В тот же период планировалось расширение собора в Сантьяго-де-Компостелла, и без того уже очень большого. Этот собор, где покоились останки святого Иакова, был одним из главных центров паломничества, а с началом Реконкисты (возвращения Испании под знамена христианства) стал к тому же считаться одним из главных символов христианского самосознания испанцев. Был разработан проект расширения хора в парижском стиле, благодаря которому собор в Сантьяго мог бы затмить даже толедского гиганта, ибо в общей сложности в нем насчитывалось бы девятнадцать капелл. Впоследствии парижская “лучистая” готика также послужила моделью для пристроек к собору Бургоса, созданных приблизительно между 1260 и 1280 годами. Обе эти постройки тесно связаны с личностью короля Альфонса 10 (1252 - 1284), который, подобно французским монархам за сто лет до него, стремился создать централизованное государство во главе с могущественным королем. Однако ему это не удалось из-за сопротивления знати, втянувшей Испанию в гражданскую войну.

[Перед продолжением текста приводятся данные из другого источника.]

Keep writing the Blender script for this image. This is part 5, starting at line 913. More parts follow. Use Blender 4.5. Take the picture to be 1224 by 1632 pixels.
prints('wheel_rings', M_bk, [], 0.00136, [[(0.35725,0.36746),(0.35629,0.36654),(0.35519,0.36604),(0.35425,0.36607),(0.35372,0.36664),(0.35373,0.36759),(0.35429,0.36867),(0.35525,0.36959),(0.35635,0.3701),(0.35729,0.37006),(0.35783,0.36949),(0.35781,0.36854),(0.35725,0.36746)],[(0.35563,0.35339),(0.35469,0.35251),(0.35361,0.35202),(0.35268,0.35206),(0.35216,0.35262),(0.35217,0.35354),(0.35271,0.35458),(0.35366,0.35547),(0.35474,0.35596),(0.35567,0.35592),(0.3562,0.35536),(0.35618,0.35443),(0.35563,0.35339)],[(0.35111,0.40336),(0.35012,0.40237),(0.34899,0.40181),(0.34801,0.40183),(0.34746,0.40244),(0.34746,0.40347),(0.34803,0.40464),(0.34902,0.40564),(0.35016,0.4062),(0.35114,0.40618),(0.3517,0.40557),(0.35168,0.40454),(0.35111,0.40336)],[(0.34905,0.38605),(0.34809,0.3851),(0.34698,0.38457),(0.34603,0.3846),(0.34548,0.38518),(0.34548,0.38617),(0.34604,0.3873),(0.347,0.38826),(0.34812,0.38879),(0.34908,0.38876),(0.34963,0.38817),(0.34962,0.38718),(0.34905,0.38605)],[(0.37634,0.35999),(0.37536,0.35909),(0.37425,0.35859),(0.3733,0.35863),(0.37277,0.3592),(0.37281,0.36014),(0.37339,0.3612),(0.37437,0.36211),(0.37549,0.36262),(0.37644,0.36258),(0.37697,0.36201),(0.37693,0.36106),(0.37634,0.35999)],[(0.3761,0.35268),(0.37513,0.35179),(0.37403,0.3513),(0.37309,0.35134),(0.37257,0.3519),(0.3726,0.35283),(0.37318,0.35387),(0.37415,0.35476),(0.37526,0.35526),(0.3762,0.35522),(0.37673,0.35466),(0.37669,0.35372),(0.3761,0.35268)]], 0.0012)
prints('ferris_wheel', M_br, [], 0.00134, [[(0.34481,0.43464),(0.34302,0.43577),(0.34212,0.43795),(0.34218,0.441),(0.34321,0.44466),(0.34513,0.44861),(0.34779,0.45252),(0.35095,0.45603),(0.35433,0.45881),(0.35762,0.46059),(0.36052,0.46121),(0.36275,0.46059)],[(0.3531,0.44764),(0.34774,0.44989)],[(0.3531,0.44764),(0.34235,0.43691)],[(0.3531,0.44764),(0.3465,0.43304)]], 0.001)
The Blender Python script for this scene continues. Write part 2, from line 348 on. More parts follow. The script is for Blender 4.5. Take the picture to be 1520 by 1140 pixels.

Таким образом, влияние французской “лучистой” готики на архитектуру Кастилии можно рассматривать как неосуществленную попытку поднять престиж королевской власти архитектурными средствами. Эта попытка не повлекла за собой широкомасштабного заимствования готических форм в столь же отчетливом и определенном виде, как в Толедо. Кастильские зодчие воспринимали формы, связанные исключительно с “королевской” французской готикой, которая представляла собой всего лишь одну из множества версий нового стиля. В результате политическое поражение Альфонса 10 существенно затормозило процесс дальнейшей адаптации и распространения готики в Кастилии. И лишь позднее готика восторжествовала вновь в Арагоне и Каталонии, поскольку в этих областях зодчие не замыкались на ограниченном круге французских моделей, а следовательно, развитие архитектуры могло протекать более независимыми и разнообразными путями.